Com essas novidades tecnológicas, novas formas de monitoramento aparecem. Ao mesmo tempo que o estado reforça seu papel de vigilante (veja por exemplo o caso da Agência Nacional de Segurança dos Estados Unidos – NSA e as revelações de Edward Snowden), outras formas laterais e de contravigilância emergem. Os cidadãos conhecem novas possibilidades de ação até então impossíveis antes dessas inovações dos últimos anos. Novos formas de solidariedades e de resistências surgem nos lugares.

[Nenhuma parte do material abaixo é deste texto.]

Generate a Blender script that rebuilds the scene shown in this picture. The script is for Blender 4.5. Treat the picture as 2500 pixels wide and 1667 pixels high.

De certa forma, as cidades de hoje se transformaram em relação às cidades que Milton Santos vivenciou. O urbano nunca foi tão digital e informacional. E tudo indica que essa tendência só tende a aumentar com a banalização de tecnologias como os drones e os Google glasses. Estaríamos entrando em uma novo momento técnico? Ou seria este momento apenas uma intensificação daquilo que Milton Santos descreveu como meio técnico-científico e informacional? E mais importante, de que maneira as reflexões trazidas por Santos podem nos inspirar no entendimento do espaço hoje, cada vez mais informatizado e vigiado? São essas algumas das indagações que iremos levantar e buscar responder em nossa intervenção.

Palavras-chave: geografia, vigilância, internet, Milton Santos.

Referências:
Lyon, D. (2001). Surveillance society: Monitoring everyday life. Buckingham: Open University Press.
Melgaço, L. (2013)., Lucas. Security and Surveillance in Times of Globalization: An Appraisal of Milton Santos’ Theory. International Journal of E-Planning Research, 2(4), 1-12.
Santos, M. (1978). Por uma Geografia Nova. São Paulo: Hucitec-Edusp.
Santos, M. (1993). A Aceleração Contemporânea: Tempo Mundo e Espaço Mundo. In: Santos, M., Souza, M. A., & Scarlato, F. (Eds). O Novo Mapa do Mundo: Fim do Século e Globalização. São Paulo: HUCITEC-ANPUR.
Santos, M. (1996). A Natureza do Espaço: razão e emoção. São Paulo: Hucitec.
Santos, M. (2000). Por uma Outra Globalização: Do Pensamento Único à Consciência Universal. Rio de Janeiro: Record.
Santos, M. (2001). O Papel Ativo da Geografia: um manifesto. Biblio 3W. Revista Bibliográfica de Geografía y Ciencias Sociales Universidad de Barcelona, 270.
Santos, M. (2002).O Tempo nas Cidades. Ciência e Cultura, 54(2), 21-22.